Remembrance Day: Honouring All Who Served — Including Those Who Fought for a Country That Denied Them.
- Groote Broadcasting

- Nov 11
- 2 min read
Each year, on the 11th of November, Australians pause for one minute’s silence at 11 a.m. to remember those who have died in war and conflict. Remembrance Day marks the end of the First World War in 1918 — the moment the guns fell silent on the Western Front. It is a day to honour courage, sacrifice, and the price of peace.
Yet woven into this solemn reflection is a story that has too often gone untold — the story of the Aboriginal and Torres Strait Islander men and women who served their country with distinction, even when that same country denied them equality, recognition, and basic human rights.
When the First World War broke out in 1914, Aboriginal and Torres Strait Islander peoples were not counted as citizens. Under the Defence Act of 1909, anyone who was not “substantially of European origin or descent” was officially barred from enlisting. Despite this, hundreds of Indigenous Australians found ways to join. Some claimed mixed ancestry; others had supportive recruiting officers who quietly ignored the rules.
By war’s end, historians estimate that between 800 and 1,000 Indigenous Australians had served overseas — from the muddy trenches of the Somme to the deserts of Sinai and Palestine. Many fought bravely, earning medals for gallantry. But when they returned home, their heroism was met not with gratitude, but with silence. They were denied soldier settlement land, excluded from returned servicemen’s clubs, and refused pensions and benefits granted to their white comrades.
Still, their service did not end there.

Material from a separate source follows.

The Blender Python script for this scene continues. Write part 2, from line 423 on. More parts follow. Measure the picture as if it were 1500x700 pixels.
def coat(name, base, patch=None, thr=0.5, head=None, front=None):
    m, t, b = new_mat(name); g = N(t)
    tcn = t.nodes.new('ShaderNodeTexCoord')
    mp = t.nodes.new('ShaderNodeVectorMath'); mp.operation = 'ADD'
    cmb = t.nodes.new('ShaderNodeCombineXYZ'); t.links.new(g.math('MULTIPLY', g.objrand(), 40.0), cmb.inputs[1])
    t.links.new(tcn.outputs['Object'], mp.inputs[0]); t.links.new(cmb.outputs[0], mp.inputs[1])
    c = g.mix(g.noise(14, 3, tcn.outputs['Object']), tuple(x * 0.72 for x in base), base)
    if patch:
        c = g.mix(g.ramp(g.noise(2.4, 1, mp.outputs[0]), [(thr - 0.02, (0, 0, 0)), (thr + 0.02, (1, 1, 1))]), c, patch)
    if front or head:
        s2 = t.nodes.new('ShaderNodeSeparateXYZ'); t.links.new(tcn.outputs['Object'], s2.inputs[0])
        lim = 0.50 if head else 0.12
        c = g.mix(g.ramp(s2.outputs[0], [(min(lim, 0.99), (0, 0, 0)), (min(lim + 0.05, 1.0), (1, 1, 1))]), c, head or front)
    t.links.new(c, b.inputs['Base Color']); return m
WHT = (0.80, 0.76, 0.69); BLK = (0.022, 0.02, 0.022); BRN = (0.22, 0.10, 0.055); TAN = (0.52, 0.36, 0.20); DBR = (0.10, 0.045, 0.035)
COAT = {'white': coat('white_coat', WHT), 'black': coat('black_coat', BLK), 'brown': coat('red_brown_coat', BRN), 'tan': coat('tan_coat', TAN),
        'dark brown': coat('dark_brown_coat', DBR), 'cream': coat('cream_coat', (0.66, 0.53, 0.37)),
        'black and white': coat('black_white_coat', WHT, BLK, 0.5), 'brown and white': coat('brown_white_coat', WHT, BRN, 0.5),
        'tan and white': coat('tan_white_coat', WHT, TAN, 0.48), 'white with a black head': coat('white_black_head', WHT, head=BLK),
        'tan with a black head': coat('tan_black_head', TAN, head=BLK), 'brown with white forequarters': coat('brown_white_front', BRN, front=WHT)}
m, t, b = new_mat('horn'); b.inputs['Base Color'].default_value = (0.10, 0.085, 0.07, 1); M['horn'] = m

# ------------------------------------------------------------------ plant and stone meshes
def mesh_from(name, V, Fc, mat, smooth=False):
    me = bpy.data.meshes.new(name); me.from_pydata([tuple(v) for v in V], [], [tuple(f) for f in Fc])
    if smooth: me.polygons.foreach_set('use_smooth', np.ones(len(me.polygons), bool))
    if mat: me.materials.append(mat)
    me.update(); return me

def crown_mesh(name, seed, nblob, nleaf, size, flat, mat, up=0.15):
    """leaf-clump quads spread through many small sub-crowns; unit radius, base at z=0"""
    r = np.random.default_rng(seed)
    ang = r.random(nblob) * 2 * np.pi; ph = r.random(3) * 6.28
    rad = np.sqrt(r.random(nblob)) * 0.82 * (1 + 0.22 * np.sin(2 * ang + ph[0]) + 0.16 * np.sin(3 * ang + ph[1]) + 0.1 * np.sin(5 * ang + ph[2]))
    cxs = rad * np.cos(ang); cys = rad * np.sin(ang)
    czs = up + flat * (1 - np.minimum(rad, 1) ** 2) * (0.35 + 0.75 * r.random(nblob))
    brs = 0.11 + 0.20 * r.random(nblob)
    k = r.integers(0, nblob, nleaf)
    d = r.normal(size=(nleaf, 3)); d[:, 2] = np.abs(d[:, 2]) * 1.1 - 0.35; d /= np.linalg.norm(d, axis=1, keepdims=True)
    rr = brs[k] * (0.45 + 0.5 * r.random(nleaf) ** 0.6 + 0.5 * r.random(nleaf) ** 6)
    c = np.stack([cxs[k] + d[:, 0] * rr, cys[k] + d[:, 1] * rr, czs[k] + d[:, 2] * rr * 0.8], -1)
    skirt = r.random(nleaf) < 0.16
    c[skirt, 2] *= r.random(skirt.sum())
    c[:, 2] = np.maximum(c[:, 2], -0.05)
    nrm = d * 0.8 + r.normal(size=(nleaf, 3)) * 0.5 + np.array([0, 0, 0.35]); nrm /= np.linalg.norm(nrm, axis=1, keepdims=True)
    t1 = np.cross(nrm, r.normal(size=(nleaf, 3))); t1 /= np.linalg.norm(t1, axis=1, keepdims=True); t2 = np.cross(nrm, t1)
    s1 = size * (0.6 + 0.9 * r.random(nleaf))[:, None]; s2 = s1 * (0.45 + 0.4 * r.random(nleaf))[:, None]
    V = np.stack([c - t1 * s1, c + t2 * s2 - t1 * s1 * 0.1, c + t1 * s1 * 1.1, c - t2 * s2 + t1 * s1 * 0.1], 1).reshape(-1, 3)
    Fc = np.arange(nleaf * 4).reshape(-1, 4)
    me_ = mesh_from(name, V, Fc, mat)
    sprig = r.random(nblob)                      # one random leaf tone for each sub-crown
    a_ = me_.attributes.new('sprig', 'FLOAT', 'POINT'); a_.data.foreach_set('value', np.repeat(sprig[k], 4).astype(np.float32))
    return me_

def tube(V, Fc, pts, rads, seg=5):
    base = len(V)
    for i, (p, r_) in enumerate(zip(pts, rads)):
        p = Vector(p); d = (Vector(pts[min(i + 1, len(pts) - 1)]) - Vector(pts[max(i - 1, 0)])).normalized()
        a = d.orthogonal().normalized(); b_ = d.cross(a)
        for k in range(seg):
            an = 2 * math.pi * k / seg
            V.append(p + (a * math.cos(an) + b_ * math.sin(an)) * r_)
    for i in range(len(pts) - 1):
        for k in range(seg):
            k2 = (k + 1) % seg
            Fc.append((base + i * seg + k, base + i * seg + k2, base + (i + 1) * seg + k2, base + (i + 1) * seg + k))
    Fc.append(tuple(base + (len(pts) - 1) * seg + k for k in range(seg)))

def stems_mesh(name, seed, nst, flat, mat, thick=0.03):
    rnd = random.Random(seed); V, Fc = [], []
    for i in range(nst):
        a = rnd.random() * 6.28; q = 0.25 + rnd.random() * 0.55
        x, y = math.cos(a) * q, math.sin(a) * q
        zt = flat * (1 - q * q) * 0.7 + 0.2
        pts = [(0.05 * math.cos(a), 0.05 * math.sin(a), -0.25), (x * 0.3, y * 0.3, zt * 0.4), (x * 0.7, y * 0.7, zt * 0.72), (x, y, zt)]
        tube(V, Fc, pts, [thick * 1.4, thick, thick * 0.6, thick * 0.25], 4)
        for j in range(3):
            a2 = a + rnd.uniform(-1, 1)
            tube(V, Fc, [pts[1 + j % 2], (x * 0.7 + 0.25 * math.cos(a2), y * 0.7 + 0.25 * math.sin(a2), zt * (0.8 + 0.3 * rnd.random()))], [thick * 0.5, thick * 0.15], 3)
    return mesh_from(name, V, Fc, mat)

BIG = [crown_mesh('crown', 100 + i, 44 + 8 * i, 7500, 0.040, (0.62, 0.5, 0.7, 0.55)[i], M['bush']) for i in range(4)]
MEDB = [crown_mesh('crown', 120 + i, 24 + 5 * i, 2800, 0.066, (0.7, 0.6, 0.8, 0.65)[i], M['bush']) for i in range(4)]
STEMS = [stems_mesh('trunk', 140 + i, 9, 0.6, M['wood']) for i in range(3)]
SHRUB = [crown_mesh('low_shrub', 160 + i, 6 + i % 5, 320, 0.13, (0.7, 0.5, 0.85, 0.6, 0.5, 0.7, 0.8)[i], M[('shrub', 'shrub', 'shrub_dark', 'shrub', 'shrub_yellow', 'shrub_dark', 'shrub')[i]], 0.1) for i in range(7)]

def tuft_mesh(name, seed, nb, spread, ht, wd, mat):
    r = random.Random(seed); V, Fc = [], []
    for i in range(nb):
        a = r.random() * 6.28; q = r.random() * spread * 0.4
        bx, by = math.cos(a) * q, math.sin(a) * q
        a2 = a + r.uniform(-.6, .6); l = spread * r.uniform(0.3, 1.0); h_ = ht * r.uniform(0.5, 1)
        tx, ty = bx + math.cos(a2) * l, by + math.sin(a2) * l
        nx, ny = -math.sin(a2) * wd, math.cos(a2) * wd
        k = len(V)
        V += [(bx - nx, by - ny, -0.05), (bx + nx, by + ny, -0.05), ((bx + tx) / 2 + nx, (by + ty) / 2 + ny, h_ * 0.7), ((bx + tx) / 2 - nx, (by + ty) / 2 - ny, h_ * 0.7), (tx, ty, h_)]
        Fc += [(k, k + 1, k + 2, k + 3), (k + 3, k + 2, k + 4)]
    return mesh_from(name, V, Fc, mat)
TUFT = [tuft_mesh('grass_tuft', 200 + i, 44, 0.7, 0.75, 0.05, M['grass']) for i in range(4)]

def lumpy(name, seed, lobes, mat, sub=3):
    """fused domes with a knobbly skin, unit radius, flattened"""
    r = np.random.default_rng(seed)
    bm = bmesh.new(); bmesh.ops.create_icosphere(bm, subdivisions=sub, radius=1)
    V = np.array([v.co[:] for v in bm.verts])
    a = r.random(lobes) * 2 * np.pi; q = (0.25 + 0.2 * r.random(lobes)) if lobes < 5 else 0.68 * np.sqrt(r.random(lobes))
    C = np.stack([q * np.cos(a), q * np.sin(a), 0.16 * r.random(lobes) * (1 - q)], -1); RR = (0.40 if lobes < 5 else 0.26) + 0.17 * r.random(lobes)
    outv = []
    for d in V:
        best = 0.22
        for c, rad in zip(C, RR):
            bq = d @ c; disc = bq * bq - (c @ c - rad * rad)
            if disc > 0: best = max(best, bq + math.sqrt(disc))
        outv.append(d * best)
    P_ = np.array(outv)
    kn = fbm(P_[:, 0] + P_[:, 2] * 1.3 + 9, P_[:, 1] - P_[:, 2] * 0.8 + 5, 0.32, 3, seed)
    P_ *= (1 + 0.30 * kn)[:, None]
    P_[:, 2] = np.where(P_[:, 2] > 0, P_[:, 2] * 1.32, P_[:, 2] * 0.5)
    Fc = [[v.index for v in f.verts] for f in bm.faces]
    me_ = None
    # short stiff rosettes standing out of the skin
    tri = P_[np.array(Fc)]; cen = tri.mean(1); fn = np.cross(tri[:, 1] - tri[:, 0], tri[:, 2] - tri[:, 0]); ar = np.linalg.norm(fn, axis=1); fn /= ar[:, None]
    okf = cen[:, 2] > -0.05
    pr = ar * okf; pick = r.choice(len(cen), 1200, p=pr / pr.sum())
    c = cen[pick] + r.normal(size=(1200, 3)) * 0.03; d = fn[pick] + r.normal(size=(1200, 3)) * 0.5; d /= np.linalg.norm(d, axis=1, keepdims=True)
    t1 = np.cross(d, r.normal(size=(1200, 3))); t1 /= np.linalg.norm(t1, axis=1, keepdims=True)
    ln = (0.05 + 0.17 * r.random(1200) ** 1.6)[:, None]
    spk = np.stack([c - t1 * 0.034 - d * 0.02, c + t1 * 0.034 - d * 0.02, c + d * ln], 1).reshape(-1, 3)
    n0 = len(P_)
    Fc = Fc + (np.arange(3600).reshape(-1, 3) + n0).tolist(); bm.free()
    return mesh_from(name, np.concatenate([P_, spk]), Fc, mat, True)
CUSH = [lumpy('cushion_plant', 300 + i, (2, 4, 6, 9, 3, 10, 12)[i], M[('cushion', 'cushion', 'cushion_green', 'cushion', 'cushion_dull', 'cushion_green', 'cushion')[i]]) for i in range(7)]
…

In the Second World War, and later in Korea, Vietnam, and beyond, Indigenous men and women once again volunteered in large numbers — often out of a sense of duty, adventure, or hope that their service might help dismantle the barriers of racism at home.
For many Indigenous families, military service represented both sacrifice and contradiction: fighting for freedom abroad while denied it on their own land. Yet through that service, Aboriginal and Torres Strait Islander peoples claimed a powerful stake in the nation’s story — one that demanded to be acknowledged.
Today, as the red poppies bloom and we bow our heads in remembrance, we honour every Australian who served, regardless of race or recognition. But we also acknowledge the deeper truth: that those who fought for a fair go overseas often came home to find they still had to fight for it here.
Remembrance Day is not only a time to remember the fallen — it is a moment to confront our history honestly and inclusively. The courage of Indigenous servicemen and women reminds us that patriotism and equality are not gifts bestowed by governments, but values upheld by people who believe in something greater than themselves.